De grands pans de rizières hachurées de vert tendre apparaissent, que notre vitesse entrecoupe de maisons anthracite. Le contrôleur fait son travail, nous jetant un regard intrigué par-dessus sa monture cerclée d’un métal pâle. Nous sommes les seuls Occidentaux du wagon. Lorsque nous nous arrêterons poussivement dans une gare totalement sombre, c’est littéralement tout le compartiment qui nous poussera gentiment mais fermement vers la sortie, ayant remarqué que nous n’aurions jamais pu deviner le nom de la gare aux panneaux fatigués. Nous nous pressons vers le passage souterrain dégouttant d’une pluie inconnue jusqu’alors, aux perles chaudes ; notre amie nous y attend. La vie d’ici nous saute au visage. Flashs rouge blanc jaunes des phares, verticales aveuglantes des réverbères, klaxons puis sursauts d’une motocyclette pilant devant de monumentaux semi-remorques… Bluffés, nous laissons l’entrelacs des lumières se resserrer autour de nous.

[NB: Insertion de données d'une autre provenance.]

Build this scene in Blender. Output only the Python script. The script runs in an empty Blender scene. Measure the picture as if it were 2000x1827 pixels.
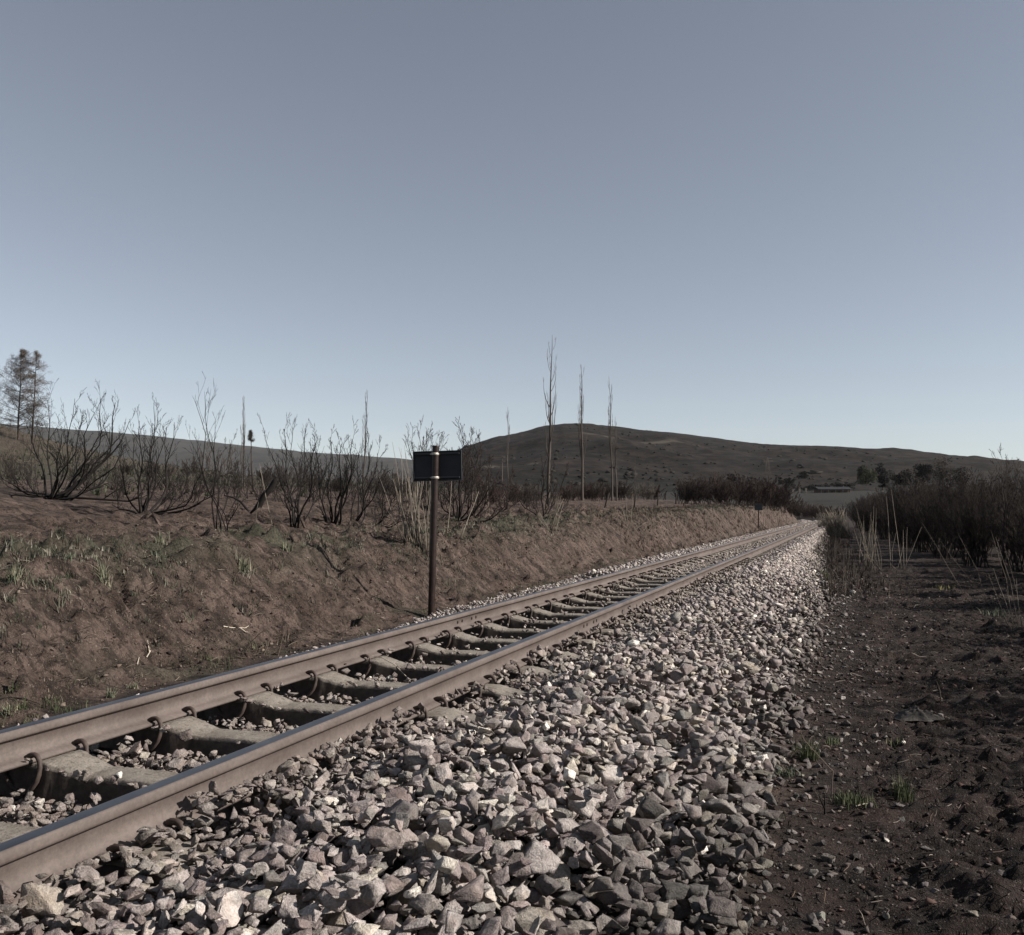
import bpy, bmesh, math, random
import numpy as np
from mathutils import Vector, Matrix, Euler

SC = bpy.context.scene
COL = SC.collection
R_ = random.Random(7)
RN = np.random.RandomState(11)
radians = math.radians

# ------------------------------------------------------------ camera, light, exposure
F = 1770.0                      # focal length in photograph pixels (2000 px wide)
YAW = math.atan(658.0 / F)      # the track runs off to the right of the view axis
PITCH = 0.0                     # level camera; the horizon sits below the middle by lens shift
EYE = np.array([0.0, 0.0, 1.056])
cam_d = bpy.data.cameras.new('camera')
cam = bpy.data.objects.new('camera', cam_d)
COL.objects.link(cam)
cam.location = EYE
cam.rotation_euler = (radians(90) + PITCH, 0, YAW)
cam_d.sensor_width = 36.0
cam_d.lens = F / 2000.0 * 36.0
cam_d.shift_y = 86.5 / 2000.0
cam_d.clip_start = 0.05
cam_d.clip_end = 9000.0
SC.camera = cam

SUN_EL = radians(31.0)
SUN_H = np.array([0.985, 0.17]); SUN_H /= np.linalg.norm(SUN_H)     # horizontal direction towards the sun
SUN_DIR = Vector((SUN_H[0]*math.cos(SUN_EL), SUN_H[1]*math.cos(SUN_EL), math.sin(SUN_EL)))
sun_d = bpy.data.lights.new('sun', 'SUN')
sun_d.energy = 5.0
sun_d.angle = radians(0.53)
sun_d.color = (1.0, 0.93, 0.85)
sun = bpy.data.objects.new('sun', sun_d)
COL.objects.link(sun)
sun.location = (30, 5, 30)
sun.rotation_euler = SUN_DIR.to_track_quat('Z', 'Y').to_euler()

world = bpy.data.worlds.new('World')
SC.world = world
world.use_nodes = True
wn = world.node_tree
wn.nodes.clear()
sky = wn.nodes.new('ShaderNodeTexSky')
sky.sky_type = 'NISHITA'
sky.sun_disc = False
sky.sun_elevation = SUN_EL
sky.sun_rotation = math.atan2(SUN_H[0], SUN_H[1])
sky.altitude = 1900
sky.air_density = 1.0
sky.dust_density = 0.6
sky.ozone_density = 1.0
hs = wn.nodes.new('ShaderNodeHueSaturation')
hs.inputs['Saturation'].default_value = 0.54
hs.inputs['Hue'].default_value = 0.498
bg = wn.nodes.new('ShaderNodeBackground')
bg.inputs['Strength'].default_value = 0.064
wo = wn.nodes.new('ShaderNodeOutputWorld')
wn.links.new(sky.outputs[0], hs.inputs['Color'])
wn.links.new(hs.outputs[0], bg.inputs['Color'])
wn.links.new(bg.outputs[0], wo.inputs['Surface'])

SC.render.engine = 'CYCLES'
SC.view_settings.view_transform = 'Standard'
SC.view_settings.look = 'None'
SC.view_settings.exposure = 0.75
SC.view_settings.gamma = 1.0
SC.view_settings.use_curve_mapping = False
SC.cycles.max_bounces = 6
SC.cycles.diffuse_bounces = 3
SC.cycles.volume_bounces = 0
SC.cycles.transparent_max_bounces = 4

# ------------------------------------------------------------ noise
def _hash(ix, iy, seed):
    h = (ix.astype(np.int64) * 374761393 + iy.astype(np.int64) * 668265263 + seed * 1274126177) & 0xffffffff
    h = ((h ^ (h >> 13)) * 1274126177) & 0xffffffff
    h = h ^ (h >> 16)
    return (h & 0xffffff) / float(0xffffff)

def vnoise(x, y, seed=0):
    x = np.asarray(x, float); y = np.asarray(y, float)
    xi = np.floor(x); yi = np.floor(y)
    fx = x - xi; fy = y - yi
    fx = fx*fx*fx*(fx*(fx*6-15)+10); fy = fy*fy*fy*(fy*(fy*6-15)+10)
    a = _hash(xi, yi, seed); b = _hash(xi+1, yi, seed)
    c = _hash(xi, yi+1, seed); d = _hash(xi+1, yi+1, seed)
    return (a + (b-a)*fx) + ((c + (d-c)*fx) - (a + (b-a)*fx))*fy

def fbm(x, y, oct=4, seed=0, gain=0.5):
    s = 0; amp = 1; tot = 0
    for o in range(oct):
        s = s + amp*vnoise(x*2**o + 17.3*o, y*2**o - 9.1*o, seed + o*13)
        tot += amp; amp *= gain
    return s/tot*2 - 1

def sstep(x, a, b):
    t = np.clip((np.asarray(x, float)-a)/(b-a), 0, 1)
    return t*t*(3-2*t)

# ------------------------------------------------------------ the lie of the land
NEAR_RAIL, FAR_RAIL = -2.15, -3.28
MID = 0.5*(NEAR_RAIL+FAR_RAIL)

def xc(y):                       # the track bends away to the left far off
    return -np.maximum(np.asarray(y, float)-92, 0)**2/520.0

def crest(y):
    return np.interp(y, [-20, 6, 12, 30, 55, 90, 160, 400], [.70, .72, .74, 1.08, 1.45, 1.6, 1.2, .6])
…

«CAMPAGNE». Yiwu, c’est plus d’un million d’habitants, et d’énormes boutiques multimédias où nous rions en apprenant le nom chinois d’Elvis ou de Marylin. Quelques rues et flaques aux reflets psychédéliques plus loin, nous entrons dans l’immense appartement que Laliya habite seule. Comme dans un grenier toujours fermé, au clignotement métallique des tubes lumineux, des légions de minuscules blattes fuient vers les murs. Un aquarium avec quelques poissons – des néons aussi, des néons partout. La nuit faite jour, partout, toujours.

Le soir, nous dînerons fabuleusement bien. Cuisiné pendant près de trois heures par quatre amis – deux garçons, deux filles – de Laliya, un grand poisson au piment est servi avec des bols débordants de riz et de légumes inconnus, sortes de haricots, navets exotiques, qui nous réveillent les entrailles. Nous sortons de notre appartement aux mille colocataires pour nous fondre dans les rues de la ville. Les deux filles nous quittent, elles travaillent demain, et puis « une fille, ça ne boit pas ! » Direction le parc, qui entoure le lac de Yiwu. Avec des munitions : des bouteilles de bière chinoise, et quelques autres plutôt américaines monnayées à prix d’or – enfin, au prix parisien. Fort, pour ici, le prix du Johnnie Walker.

Les pelouses humides, sous les feux croisés des réverbères, accueillent nos confidences de jeunes citoyens du monde, en apparence sous-tendus par les mêmes rêves et possibilités. Sous des arbres venus d’Europe, achetés une fortune et plantés là, dans une ville où l’entreprenariat renforce la sensation de puissance. Il y a ici beaucoup de travail, mais pas énormément de perspectives. Notre acolyte, Lin, se demande pour qui il bossera après Laliya dont il est l’assistant. Il nous confie que les patrons d’ici sont terribles. Il dit envier énormément nos jobs à mi-temps, le chômage et les aides sociales ; on tente d’expliquer que cela ne pousse pas vraiment à être carriériste, que cela ne pousse pas non plus à l’inaction totale. On a arrêté de parler boulot, j’ai stoppé le BBC English que personne ne comprenait vraiment, et il n’a plus tari d’éloges sur mon copain jazzman. Les notes de guitare se sont mêlées à un halo de brume venu du lac et à des cadavres de bouteille dans nos mains échauffées. Il murmurait « This guy is great, this guy is so cool… »

FEUX FOLLETS. On se réveille avec un mini-cafard dans les cheveux, le nez dans le matelas, les pieds sur le marbre froid. La chambre immense résonne comme une chapelle. La fin de journée la plus longue de ma vie peut se mettre entièrement à l’infinitif. Apprendre qu’on a acheté vers quatre heures du matin deux pastèques énormes qui n’ont aucun goût, qu’on a fait l’ange dans la poussière de la rue. Aller chercher des pizzas dans un pousse-pousse, avoir une frayeur démente à la traversée du carrefour le plus passant de Yiwu : bien pire que mon premier StarTours en CM1, quand le faux droïde perd les pédales. Revendre nos billets de train pour Shanghai sur la place principale… hagards, négocier avec cinq ou six hommes et se faire presque arracher lesdits billets des mains. Monter enfin dans un bus pour Shanghai, dire au revoir aux foules de questions, aux foules tout court. Se demander aujourd’hui ce que Lin est devenu. Parce que le contact s’est rompu.